Partnerstwo pozwoli startupowi Forest wykorzystać rozbudowaną bazę klientów zgromadzoną przez estońską firmę Bolt. Ta kolaboracja z pewnością nie umknie zespołowi Lime, innego ważnego dostawcy rowerów elektrycznych. Już od 10 marca w Londynie będzie można wykorzystać aplikację Bolt do rezerwacji jednego z 15 tysięcy rowerów elektrycznych. A z aplikacji tej korzysta już ponad połowa mieszkańców brytyjskiej stolicy, jak głoszą statystyki z 2024 roku.
Kto ma więcej?
Drugi tamtejszy operator rowerów elektrycznych to Lime, amerykańska spółka, wspierana przez Uber i mogąca się pochwalić zebranym kapitałem w wysokości 1,5 miliarda dolarów. Dla porównania – Forest ma na swoim koncie 26 milionów dolarów. Ale to niejedyna przewaga amerykańskiego startupu nad brytyjskim rywalem: Lime ma ponad dwukrotnie więcej rowerów elektrycznych na londyńskich ulicach niż Forest. Dodatkowo, samo partnerstwo ma miejsce miesiąc po tym, jak Lime ogłosiło inwestycję w wysokości 20 mln funtów na londyńskim rynku.
– To kolejny potężny przykład tego, jak gracze mobilni mogą połączyć siły, aby uprościć sposób podróżowania i zwiększyć liczbę przejazdów rowerem, co dzieje się z korzyścią dla naszych społeczności i środowiska – powiedział Agustin Guerin, dyrektor generalny i założyciel Forest.

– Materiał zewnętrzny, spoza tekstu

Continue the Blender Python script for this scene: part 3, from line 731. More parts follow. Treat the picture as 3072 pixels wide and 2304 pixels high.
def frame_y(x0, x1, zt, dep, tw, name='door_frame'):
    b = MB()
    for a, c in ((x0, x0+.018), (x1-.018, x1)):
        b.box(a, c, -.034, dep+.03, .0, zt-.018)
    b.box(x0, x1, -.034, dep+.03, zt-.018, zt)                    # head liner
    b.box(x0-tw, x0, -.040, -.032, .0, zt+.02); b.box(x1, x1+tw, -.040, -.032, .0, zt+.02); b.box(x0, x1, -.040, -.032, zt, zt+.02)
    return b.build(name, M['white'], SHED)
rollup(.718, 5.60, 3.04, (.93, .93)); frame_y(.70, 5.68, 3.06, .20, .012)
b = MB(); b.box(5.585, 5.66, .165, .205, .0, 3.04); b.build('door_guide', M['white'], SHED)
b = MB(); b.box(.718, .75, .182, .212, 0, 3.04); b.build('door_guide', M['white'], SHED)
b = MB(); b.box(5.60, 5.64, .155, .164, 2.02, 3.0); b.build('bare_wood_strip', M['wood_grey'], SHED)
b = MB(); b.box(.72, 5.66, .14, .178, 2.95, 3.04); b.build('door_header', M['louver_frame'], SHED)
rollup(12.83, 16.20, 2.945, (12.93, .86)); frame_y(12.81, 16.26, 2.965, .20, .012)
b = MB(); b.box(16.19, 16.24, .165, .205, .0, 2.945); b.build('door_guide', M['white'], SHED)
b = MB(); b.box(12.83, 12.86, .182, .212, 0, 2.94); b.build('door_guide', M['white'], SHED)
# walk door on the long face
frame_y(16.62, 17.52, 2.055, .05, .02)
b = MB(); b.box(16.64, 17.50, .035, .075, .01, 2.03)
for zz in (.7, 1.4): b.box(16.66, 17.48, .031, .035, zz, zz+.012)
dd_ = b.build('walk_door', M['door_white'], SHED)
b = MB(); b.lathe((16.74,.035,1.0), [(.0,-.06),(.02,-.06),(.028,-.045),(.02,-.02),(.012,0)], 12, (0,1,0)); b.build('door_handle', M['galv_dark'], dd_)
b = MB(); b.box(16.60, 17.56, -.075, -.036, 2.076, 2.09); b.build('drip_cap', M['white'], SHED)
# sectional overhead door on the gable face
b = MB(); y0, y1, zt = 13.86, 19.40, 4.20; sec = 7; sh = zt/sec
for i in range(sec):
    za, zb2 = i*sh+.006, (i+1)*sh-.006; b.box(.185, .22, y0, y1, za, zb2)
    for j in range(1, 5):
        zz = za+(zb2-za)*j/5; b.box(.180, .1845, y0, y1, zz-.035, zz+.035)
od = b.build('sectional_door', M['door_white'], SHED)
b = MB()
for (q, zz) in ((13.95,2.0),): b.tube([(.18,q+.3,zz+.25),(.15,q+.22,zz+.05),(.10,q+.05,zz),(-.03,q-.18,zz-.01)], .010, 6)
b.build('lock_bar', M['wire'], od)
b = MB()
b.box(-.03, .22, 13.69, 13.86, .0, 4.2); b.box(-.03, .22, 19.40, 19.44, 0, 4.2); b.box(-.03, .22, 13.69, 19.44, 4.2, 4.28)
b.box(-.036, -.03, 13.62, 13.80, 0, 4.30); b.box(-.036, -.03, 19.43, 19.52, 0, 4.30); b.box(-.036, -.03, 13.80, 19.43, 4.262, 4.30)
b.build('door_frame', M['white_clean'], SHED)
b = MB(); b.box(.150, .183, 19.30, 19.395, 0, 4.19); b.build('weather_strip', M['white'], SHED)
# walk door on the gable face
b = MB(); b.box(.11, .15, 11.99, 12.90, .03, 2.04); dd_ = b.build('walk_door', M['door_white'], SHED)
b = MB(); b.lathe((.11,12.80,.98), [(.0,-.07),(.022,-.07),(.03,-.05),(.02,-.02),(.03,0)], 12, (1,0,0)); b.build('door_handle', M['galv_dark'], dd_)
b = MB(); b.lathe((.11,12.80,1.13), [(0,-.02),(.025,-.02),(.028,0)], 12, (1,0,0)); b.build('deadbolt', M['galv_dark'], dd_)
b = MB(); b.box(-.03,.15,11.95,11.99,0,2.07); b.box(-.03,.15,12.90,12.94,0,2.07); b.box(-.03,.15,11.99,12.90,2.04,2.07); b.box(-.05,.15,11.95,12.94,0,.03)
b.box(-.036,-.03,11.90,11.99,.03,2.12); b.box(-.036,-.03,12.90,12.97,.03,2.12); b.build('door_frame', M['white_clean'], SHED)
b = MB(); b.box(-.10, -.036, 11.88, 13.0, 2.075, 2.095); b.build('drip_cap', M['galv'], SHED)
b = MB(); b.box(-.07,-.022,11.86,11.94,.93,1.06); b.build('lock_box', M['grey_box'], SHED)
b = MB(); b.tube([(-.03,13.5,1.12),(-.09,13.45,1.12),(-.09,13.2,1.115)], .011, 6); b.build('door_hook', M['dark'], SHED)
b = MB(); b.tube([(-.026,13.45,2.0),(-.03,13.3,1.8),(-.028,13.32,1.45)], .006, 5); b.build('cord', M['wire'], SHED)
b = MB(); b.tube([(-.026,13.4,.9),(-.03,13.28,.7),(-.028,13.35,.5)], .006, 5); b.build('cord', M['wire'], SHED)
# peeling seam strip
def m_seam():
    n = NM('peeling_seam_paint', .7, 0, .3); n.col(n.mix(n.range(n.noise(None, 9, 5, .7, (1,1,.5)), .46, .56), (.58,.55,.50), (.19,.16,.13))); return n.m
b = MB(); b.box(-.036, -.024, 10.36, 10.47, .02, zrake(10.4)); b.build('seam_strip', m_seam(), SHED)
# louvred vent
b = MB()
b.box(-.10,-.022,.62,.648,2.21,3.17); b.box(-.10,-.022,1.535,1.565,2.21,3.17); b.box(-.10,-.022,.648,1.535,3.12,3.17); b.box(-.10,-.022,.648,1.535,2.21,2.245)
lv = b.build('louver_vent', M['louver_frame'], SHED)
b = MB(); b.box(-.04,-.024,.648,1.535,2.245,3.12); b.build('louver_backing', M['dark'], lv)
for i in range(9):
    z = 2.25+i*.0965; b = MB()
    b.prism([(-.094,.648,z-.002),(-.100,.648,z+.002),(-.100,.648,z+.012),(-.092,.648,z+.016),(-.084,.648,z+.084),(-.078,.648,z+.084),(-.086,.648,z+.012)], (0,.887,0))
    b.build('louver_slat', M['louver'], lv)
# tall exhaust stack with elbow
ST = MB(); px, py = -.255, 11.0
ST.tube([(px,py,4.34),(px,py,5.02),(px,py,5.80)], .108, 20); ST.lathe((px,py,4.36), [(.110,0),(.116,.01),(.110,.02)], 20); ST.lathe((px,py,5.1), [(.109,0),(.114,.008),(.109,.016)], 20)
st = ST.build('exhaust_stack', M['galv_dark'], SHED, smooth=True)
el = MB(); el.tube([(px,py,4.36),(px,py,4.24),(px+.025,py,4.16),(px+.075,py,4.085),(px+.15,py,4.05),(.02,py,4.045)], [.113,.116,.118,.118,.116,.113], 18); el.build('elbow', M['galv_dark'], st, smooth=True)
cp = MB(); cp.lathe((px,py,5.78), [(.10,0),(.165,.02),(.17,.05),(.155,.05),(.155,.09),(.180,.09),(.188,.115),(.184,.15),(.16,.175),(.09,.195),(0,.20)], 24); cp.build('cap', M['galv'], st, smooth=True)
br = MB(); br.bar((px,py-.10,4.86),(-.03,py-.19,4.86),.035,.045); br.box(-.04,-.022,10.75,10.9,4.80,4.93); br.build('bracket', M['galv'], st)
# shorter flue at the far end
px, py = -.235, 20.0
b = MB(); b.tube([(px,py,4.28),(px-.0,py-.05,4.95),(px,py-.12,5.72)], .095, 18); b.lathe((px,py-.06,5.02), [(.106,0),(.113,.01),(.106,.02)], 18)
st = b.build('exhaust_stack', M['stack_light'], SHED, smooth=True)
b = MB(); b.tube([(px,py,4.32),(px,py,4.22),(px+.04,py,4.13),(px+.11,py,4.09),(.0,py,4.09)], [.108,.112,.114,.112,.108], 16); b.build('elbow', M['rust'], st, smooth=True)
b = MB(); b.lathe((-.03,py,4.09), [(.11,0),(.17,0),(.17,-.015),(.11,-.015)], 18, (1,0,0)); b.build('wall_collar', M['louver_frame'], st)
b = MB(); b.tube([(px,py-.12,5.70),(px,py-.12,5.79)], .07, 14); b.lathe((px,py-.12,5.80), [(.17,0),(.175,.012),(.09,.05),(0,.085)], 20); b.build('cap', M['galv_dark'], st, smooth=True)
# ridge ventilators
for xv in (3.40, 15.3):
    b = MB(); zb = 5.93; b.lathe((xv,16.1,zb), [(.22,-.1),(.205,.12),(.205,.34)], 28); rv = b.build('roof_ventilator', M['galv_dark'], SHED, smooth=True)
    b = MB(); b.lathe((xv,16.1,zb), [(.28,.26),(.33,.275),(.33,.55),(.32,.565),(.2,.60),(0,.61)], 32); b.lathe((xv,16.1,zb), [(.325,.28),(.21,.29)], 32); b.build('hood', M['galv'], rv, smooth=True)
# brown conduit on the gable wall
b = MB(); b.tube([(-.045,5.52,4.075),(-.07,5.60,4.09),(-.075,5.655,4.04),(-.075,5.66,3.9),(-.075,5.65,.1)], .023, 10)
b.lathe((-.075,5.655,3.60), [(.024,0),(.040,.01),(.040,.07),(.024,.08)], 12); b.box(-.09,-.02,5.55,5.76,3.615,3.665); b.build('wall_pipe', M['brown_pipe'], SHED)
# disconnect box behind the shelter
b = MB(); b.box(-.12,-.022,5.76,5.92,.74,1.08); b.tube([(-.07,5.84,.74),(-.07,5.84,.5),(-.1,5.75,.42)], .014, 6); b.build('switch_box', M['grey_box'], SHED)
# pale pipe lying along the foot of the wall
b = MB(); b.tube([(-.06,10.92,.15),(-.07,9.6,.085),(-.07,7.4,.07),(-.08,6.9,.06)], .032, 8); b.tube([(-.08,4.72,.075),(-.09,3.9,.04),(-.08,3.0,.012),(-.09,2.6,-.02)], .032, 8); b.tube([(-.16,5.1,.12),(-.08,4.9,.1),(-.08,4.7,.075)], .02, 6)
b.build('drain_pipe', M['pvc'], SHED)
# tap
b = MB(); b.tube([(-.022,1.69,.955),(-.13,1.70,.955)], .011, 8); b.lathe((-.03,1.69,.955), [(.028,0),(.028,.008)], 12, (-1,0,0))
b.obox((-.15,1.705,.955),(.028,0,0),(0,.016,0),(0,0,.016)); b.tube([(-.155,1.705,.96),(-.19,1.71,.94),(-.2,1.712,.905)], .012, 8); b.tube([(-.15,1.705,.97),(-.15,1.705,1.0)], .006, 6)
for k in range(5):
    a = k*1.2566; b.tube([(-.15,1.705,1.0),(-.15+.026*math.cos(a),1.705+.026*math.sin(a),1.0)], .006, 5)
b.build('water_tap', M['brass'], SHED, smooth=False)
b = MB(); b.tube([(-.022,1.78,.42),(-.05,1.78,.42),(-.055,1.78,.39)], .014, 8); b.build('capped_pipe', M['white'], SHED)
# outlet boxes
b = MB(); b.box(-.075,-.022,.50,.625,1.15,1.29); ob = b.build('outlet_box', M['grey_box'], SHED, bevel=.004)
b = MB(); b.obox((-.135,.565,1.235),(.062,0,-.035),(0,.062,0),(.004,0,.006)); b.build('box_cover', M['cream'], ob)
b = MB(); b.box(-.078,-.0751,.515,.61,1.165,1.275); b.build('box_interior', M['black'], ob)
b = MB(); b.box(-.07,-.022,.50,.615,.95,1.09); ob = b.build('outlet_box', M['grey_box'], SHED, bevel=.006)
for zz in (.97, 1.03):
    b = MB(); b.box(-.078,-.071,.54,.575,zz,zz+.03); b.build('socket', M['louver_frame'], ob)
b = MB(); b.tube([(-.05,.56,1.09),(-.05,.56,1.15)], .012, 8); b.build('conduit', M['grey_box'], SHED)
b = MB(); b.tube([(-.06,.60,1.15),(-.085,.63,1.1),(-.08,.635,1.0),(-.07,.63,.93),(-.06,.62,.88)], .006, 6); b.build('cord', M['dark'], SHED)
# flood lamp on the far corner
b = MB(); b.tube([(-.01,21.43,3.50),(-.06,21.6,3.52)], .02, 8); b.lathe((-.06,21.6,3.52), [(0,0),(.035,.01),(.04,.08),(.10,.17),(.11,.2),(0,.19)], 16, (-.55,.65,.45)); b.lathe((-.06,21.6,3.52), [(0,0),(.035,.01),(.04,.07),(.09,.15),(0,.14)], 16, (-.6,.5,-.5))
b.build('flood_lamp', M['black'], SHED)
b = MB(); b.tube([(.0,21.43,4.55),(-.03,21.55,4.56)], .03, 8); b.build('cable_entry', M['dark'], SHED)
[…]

Dwukołowcem po Tower Bridge
Lime był jednym z pierwszych dostawców rowerów elektrycznych: swoją działalność zaczął w 2018 roku, podczas gdy Forest wkroczył na rynek dwa lata później. I to te dwie firmy zostały w Londynie do końca, podczas gdy inni konkurenci, w tym np. holenderski Dott, zdążyli się już wycofać znad Tamizy.
Liczba rowerów elektrycznych na londyńskich ulicach wzrosła w ostatnich latach, a organizacja charytatywna CoMoUK podała, że w 2023 r. było 28 tys. rowerów, czyli nieco ponad połowę więcej niż obecnie. Brytyjski startup poinformował Sifted, że w 2024 r. na jego rowerach wykonano 12 mln przejazdów. Przedstawiciele Lime donoszą, że na ich sprzęcie w tym samym roku wykręcono 16 mln przejazdów w „szczytowych godzinach dojazdów do pracy” w tym samym roku.
Niby wszystko jest dobrze, bo przecież rower to „korzyść dla społeczności i środowiska”, jak mówi Guerin, ale mimo to – elektryczne rowery niektórym działają na nerwy. W lutym londyńska rada skonfiskowała ponad 100 rowerów elektrycznych jako efekt na skargi na pojazdy blokujące chodniki lub drogi. W listopadzie urzędnicy z Transport for London ogłosili, że mogą podjąć działania przeciwko firmom oferującym rowery elektryczne, które które zezwalają na parkowanie rowerów poza wyznaczonymi miejscami.